Herbert Blomstedt: il gentiluomo del podio
Si muove a passi lenti, accompagnato dal giovane e scattante primo violino, il siciliano Andrea Obiso. Il signore anziano e asciutto, dalla gran chioma bianca è Herbert Blomstedt, 96 anni in estate. Svedese di origine, ma americano di nascita e di formazione, è una leggenda del podio. Sale, si siede e inizia il concerto: Terza Sinfonia, molto giovanile, melodica, rossiniana di Franz Schubert e poi la lunghissima, intensa Quarta Sinfonia di Anton Bruckner, oltre un’ora ininterrotta di musica. Lui dirige – a 96 anni! – a memoria, gesto parco, delicato e gentile, ma rigoroso nel dare gli attacchi, nell’accompagnare i blocchi sonori e le bordate magmatiche di quel mistico e titanico problematico che è Bruckner.
Cosa ha in cuore il vecchio direttore, sul podio dal 1954 quando ancora dirigeva un personaggio come Toscanini? È lungo l’elenco delle orchestre europee e americane che ha diretto, poche purtroppo le presenze in Italia, qui a Roma solo nel 1994, 1996 e 2021. Blomstedt ha una giovinezza che si afferma nel sorriso lieto con cui accompagna la musica, nello sguardo sereno e coinvolgente con cui si rivolge agli strumentisti, nel gesto pacato con il quale guida un’orchestra spinta dall’entusiasmo e da questa figura mitica a dare il meglio. E lo dà: sentire la leggerezza e il brio in Schubert, sentire gli ottoni superwagneriani, il canto dei violoncelli, il rombo dei timpani in Bruckner.
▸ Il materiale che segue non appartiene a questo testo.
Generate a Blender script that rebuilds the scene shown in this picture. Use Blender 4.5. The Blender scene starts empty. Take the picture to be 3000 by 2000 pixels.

Ma nessun effetto, nessuna retorica. Il pubblico segue col fiato sospeso l’uomo seduto sul podio che a fine concerto interrompe l’applauso spontaneo per chiedere quegli istanti di silenzio dove il suono ancora aleggia nell’aria “senza suono”. Poi, l’entusiasmo è alle stelle. Lui cammina piano, si inchina, entra ed esce con Obiso che lo accompagna, come se tutta l’esperienza del vecchio stesse passando al focoso violinista. È un passaggio di consegne.
Due ore di musica, passate in un soffio. Merito di una orchestra che può fare quel che vuole, tanto è coesa, ma qui merito di un gentiluomo che unisce l’aristocrazia dell’essere a quella della musica che il gesto, il volto, il sorriso ottengono e fanno scendere come da un altro mondo, passando al pubblico come una corrente elettrica, ma piana e dolce.